Friday, January 8, 2010

Rome And The Eastern Churches - A Study in Schism

H/T: Eirenikon



In the second edition of this major work, Dominican theologian Aidan Nichols provides a systematic account of the origins, development and recent history—now updated—of the relations between Rome and all separated Eastern Christians.

By the end of the twentieth century, events in Eastern Europe, notably the conflict between the Orthodox and Uniate Churches in the Ukraine and Rumania, the tension between Rome and the Moscow patriarchate over the re-establishment of a Catholic hierarchy in the Russian Federation, and the civil war in the then federal People’s Republic of Yugoslavia, brought attention to the fragile relations between Catholicism and Orthodoxy, which once had been two parts of a single Communion. At the start of the twenty-first century, in the pontificate of Benedict XVI, a papal visit to Russia—at the symbolic level, a major step forward in the ‘healing of memories’— appears at last a realistic hope.

In addition, the schisms separating Rome from the two lesser, but no less interesting, Christian families, the Assyrian (Nestorian) and Oriental Orthodox (Monophysite) Churches, are examined. The book also contains an account of the origins and present condition of the Eastern Catholic Churches—a deeper knowledge of which, by their Western brethren, was called for at the Second Vatican Council as well as by subsequent synods and popes.

Providing both historical and theological explanations of these divisions, this illuminating and thought-provoking book chronicles the recent steps taken to mend them in the Ecumenical Movement and offers a realistic assessment of the difficulties (theological and political) which any reunion would experience.

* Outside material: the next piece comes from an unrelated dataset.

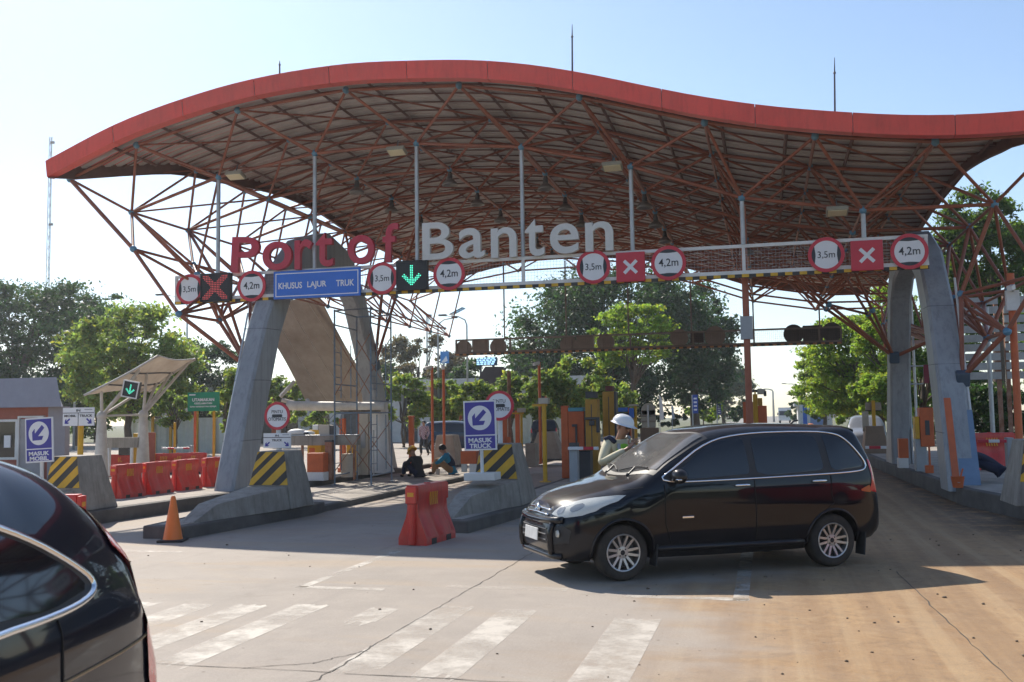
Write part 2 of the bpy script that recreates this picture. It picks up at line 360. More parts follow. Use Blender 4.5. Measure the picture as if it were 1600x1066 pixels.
for x, w_, y0, y1 in ((-6.05, .34, 6.7, 8.9), (-5.45, .34, 6.75, 8.9), (-4.9, .34, 6.7, 8.95), (-4.32, .34, 6.65, 9.05), (-3.55, .28, 8.3, 9.0), (-2.92, .36, 6.72, 9.2), (-2.28, .34, 6.68, 9.12), (-1.15, .40, 6.4, 8.9)):
    p = ragged(x-w_/2, x+w_/2, y0, y1, 0.12); g.add(p, [tuple(range(len(p)))])
for x0, x1, y0, y1 in ((-4.97, -4.85, 9.95, 12.9), (-0.36, -0.22, 9.95, 13.6), (-4.97, -3.95, 9.92, 10.06), (-3.35, -2.05, 10.2, 10.36), (-1.4, -0.22, 9.95, 10.09), (-9.0, -7.9, 12.35, 12.45)):
    p = ragged(x0, x1, y0, y1, 0.02); g.add(p, [tuple(range(len(p)))])
struct(g, 'road_marking', M_PAINT)
# slab joints and the crack that runs off them
g = MB()
def joint(pts, wd):
    n = len(pts); a = []; b = []
    for i, (x, y) in enumerate(pts):
        j = min(i+1, n-1); k = max(i-1, 0); d = Vector((pts[j][0]-pts[k][0], pts[j][1]-pts[k][1], 0)).normalized(); q = Vector((-d.y, d.x, 0)); w_ = wd*rng.uniform(0.5, 1.3)
        a.append(Vector((x, y, 0.004))+q*w_); b.append(Vector((x, y, 0.004))-q*w_)
    g.grid([a, b])
def jline(x0, y0, x1, y1, n, jit): return [(x0+(x1-x0)*i/n+rng.uniform(-jit, jit), y0+(y1-y0)*i/n+rng.uniform(-jit, jit)) for i in range(n+1)]
joint(jline(-3.0, 21, -3.08, 7.5, 90, .012), .0045); joint(jline(-3.08, 7.5, -3.05, 6.7, 8, .012)+jline(-3.05, 6.7, -3.2, 5.5, 12, .03), .006)
joint(jline(-9.5, 6.63, -3.05, 6.68, 40, .012), .005); joint(jline(-2.95, 6.66, 3.5, 6.7, 40, .012), .006)
joint(jline(-3.06, 7.35, -3.3, 6.9, 10, .02)+jline(-3.3, 6.9, -3.75, 6.67, 8, .02), .0045)
joint(jline(1.35, 12, 1.55, 6.0, 30, .014), .005); joint(jline(-9.3, 12.0, -9.0, 6, 20, .01), .006)
struct(g, 'slab_joint', mat('joint_filler', (0.075, 0.065, 0.055), 0.9))
# loose stones and clods on the dusty lane
q = MB()
for k in range(240):
    u_ = rng.random(); x = rng.uniform(-1.5, 4.5) if u_ < .75 else rng.uniform(-9, -1); y_ = rng.uniform(5.5, 17); r_ = rng.choice((.004, .006, .008, .011, .015))*rng.uniform(.7, 1.3)
    q.ball((x, y_, r_*.35), r_, 6, 4, (rng.uniform(.7, 1.4), rng.uniform(.7, 1.4), .6))
tag(q.build('gravel', mat('stone_bits', (.17, .125, .085), .9, var=.4, scale=2), smooth=True), kind='stuff')
# -------- toll islands (kerbs and paving)
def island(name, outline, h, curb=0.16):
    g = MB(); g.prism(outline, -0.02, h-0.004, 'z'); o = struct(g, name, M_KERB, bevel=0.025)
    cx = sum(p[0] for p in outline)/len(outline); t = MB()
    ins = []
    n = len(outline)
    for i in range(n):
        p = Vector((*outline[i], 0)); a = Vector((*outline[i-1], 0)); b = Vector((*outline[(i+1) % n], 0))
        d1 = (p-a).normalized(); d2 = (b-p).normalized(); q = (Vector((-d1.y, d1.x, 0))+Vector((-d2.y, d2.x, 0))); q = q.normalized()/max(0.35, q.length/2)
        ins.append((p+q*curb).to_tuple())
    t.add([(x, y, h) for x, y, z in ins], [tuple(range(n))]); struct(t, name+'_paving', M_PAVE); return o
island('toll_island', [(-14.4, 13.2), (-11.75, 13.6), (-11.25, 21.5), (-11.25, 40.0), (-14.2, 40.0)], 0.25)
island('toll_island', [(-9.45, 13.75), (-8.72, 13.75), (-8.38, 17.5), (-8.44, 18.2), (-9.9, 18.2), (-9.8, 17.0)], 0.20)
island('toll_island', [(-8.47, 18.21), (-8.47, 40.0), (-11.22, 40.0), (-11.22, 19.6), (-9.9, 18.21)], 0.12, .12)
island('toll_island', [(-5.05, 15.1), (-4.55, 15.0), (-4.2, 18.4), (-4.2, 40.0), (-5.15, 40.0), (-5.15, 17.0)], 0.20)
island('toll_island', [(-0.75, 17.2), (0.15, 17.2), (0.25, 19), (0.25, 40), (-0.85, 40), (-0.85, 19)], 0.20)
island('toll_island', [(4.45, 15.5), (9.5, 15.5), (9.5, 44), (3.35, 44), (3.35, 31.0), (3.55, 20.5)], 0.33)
# ================================================================== THE CANOPY
canopy = thing('toll_canopy', 'wide wavy red edged toll gate canopy on a tube truss with tapered grey legs', 'canopy', (-4.2, 22.0, 0))
PXs = [-17.6, -16.3, -14.4, -12.26, -10.64, -8.77, -7.27, -5.82, -4.56, -3.34, -2.02, -1., .24, 1.56, 2.83, 4.07, 5.5, 7, 8.6]
PZs = [7.22, 7.74, 8.45, 8.95, 9.17, 9.25, 9.17, 9.03, 8.8, 8.48, 8.07, 7.77, 7.47, 7.23, 7.05, 6.96, 6.97, 7.08, 7.25]
def cub(x, X, Y):
    n = len(X); x = min(max(x, X[0]), X[-1]); i = 0
    while i < n-2 and x > X[i+1]: i += 1
    def sl(k):
        if k == 0: return (Y[1]-Y[0])/(X[1]-X[0])
        if k == n-1: return (Y[-1]-Y[-2])/(X[-1]-X[-2])
        return (Y[k+1]-Y[k-1])/(X[k+1]-X[k-1])
    h = X[i+1]-X[i]; t = (x-X[i])/h; a, b = sl(i)*h, sl(i+1)*h
    return (2*t**3-3*t*t+1)*Y[i]+(t**3-2*t*t+t)*a+(-2*t**3+3*t*t)*Y[i+1]+(t**3-t*t)*b
def PZ(x): return cub(x, PXs, PZs)
YF, YR = 20.05, 45.3
LY = [20.0, 20.6, 21.7, 22.8, 24.4, 26.5, 29, 32.4, 35, 39.6, 45.5]; LX = [-16.45, -16.2, -15.5, -14.85, -14.5, -14.05, -13.95, -14.25, -14.4, -14.5, -14.35]
RY = [20.0, 20.8, 21.4, 22.1, 23.3, 26, 28.5, 34, 45.5]; RX = [7.3, 5.15, 4.8, 4.55, 4.36, 4.34, 4.42, 4.6, 4.9]
def XL(y): return cub(y, LY, LX)
def XR(y): return cub(y, RY, RX)
# corrugated sheets, ribs running along the arch
NC = 56; rows = []; rows2 = []
y = YF; k = 0; prof = ((0.0, 0.0), (0.09, 0.0), (0.12, 0.055), (0.21, 0.055), (0.24, 0.0))
ys = []
while y < YR:
    for dy, dz in prof[:-1]: ys.append((y+dy, dz))
    y += 0.24
for yy, dz in ys:
    a, b = XL(min(yy, 45.4)), XR(min(yy, 45.4))
    rows.append([(a+(b-a)*i/NC, yy, PZ(a+(b-a)*i/NC)+0.24+dz) for i in range(NC+1)])
g = MB(); g.grid(rows); g.build('roof_sheet', M_SHEET, canopy, world=True)
g = MB(); g.grid([[(p[0], p[1], p[2]+0.05) for p in r] for r in rows[::4]]); g.build('roof_sheet', M_RED, canopy, world=True, smooth=True)
# red fascia in panels with thin joints
def fascia(pts_lo, pts_hi, name, seg):
    for i in range(0, len(pts_lo)-1, seg):
        j = min(i+seg, len(pts_lo)-1)
        lo, hi = [Vector(p) for p in pts_lo[i:j+1]], [Vector(p) for p in pts_hi[i:j+1]]
        # 12 mm gap at each joint
        d = (lo[1]-lo[0]).normalized()*0.006; lo[0] += d; hi[0] += d; d = (lo[-1]-lo[-2]).normalized()*0.006; lo[-1] -= d; hi[-1] -= d
        inn = Vector((0, 0.05, 0)); q = MB()
        q.grid([hi, lo, [p+Vector((0, 0.25, 0)) for p in lo], [p+Vector((0, 0.25, -0.03)) for p in hi], hi]); q.build('fascia_panel', M_RED, canopy, world=True)
xs = [-16.45+(7.3+16.45)*i/52 for i in range(53)]
fascia([(x, YF-0.12+0.03, PZ(x)) for x in xs], [(x, YF-0.12-0.03, PZ(x)+0.375) for x in xs], 'front', 4)
q = MB(); q.grid([[(x, YF-0.02, PZ(x)+0.03) for x in xs], [(x, YF-0.02, PZ(x)+0.36) for x in xs]]); q.build('fascia_backing', M_GALV, canopy, world=True)
for fx, yr in ((XL, LY), (XR, RY)):
    yy = [yr[0]+(45.2-yr[0])*(i/40)**1.5 for i in range(41)]
    q = MB(); q.grid([[(fx(v), v, PZ(fx(v))+0.36) for v in yy], [(fx(v), v, PZ(fx(v))-0.02) for v in yy], [(fx(v)+(0.1 if fx is XL else -0.1), v, PZ(fx(v))-0.02) for v in yy]]); q.build('eave_fascia', M_PURLIN, canopy, world=True)
q = MB(); q.grid([[(x, 45.4, PZ(x)+0.42) for x in xs if -14.4 < x < 4.9], [(x, 45.4, PZ(x)-0.05) for x in xs if -14.4 < x < 4.9]]); q.build('eave_fascia', M_PURLIN, canopy, world=True)
# ---- space frame
MODY = 2.578; NB = 9
BX = [-15.52, -13.05, -10.44, -7.82, -5.26, -2.75, -.35, 2.13, 4.68]; BZ = [7.16, 7.89, 8.28, 8.31, 8.01, 7.36, 6.48, 6.04, 5.99]
TX = [-16.35, -14.5, -11.8, -9.05, -6.35, -3.65, -1.03, 1.15, 3.4, 5.7]
YB = [21.95+MODY*j for j in range(NB)]; YT = [20.66+MODY*j for j in range(NB+1)]
def T(i, j): return Vector((TX[i], YT[j], PZ(TX[i])+0.06))
def B(i, j): return Vector((BX[i], YB[j], BZ[i]))
tubes = []; nodes = {}
def tb(a, b, r): tubes.append((a, b, r)); nodes[tuple(round(v, 3) for v in a)] = a; nodes[tuple(round(v, 3) for v in b)] = b
okT = lambda i, j: (i not in (0, 9)) or j == 0
for j in range(NB+1):
    for i in range(10):
        if not okT(i, j): continue
        if i < 9 and okT(i+1, j): tb(T(i, j), T(i+1, j), .038)
        if j < NB and okT(i, j+1): tb(T(i, j), T(i, j+1), .034)
        if j < NB and i < 9 and okT(i+1, j+1): tb(T(i, j), T(i+1, j+1), .024)
for j in range(NB):
    for i in range(9):
        if i < 8: tb(B(i, j), B(i+1, j), .04)
        if j < NB-1: tb(B(i, j), B(i, j+1), .034)
        for a, b in ((i, j), (i+1, j), (i, j+1), (i+1, j+1)):
            if okT(a, b): tb(B(i, j), T(a, b), .034)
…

Aidan Nichols OP is the John Paul II Memorial Lecturer in the Faculty of Theology at the University of Oxford, and a member of the Dominican community at Blackfriars, Cambridge. He is the author of many books on theology and spirituality including Lovely Like Jerusalem, Looking at the Liturgy, and Hopkins: A Theologian’s Poet.

1 comment:

  1. If I read this correctly, is only the recent history portion of Fr. Nichols book updated? Seems I read some criticisms of this book (which I have some good memories of) in some ecumenical dialogue awhile back. I'll see if I can find the references. I'm glad the book is back in print and I'm curious to see what's been revised.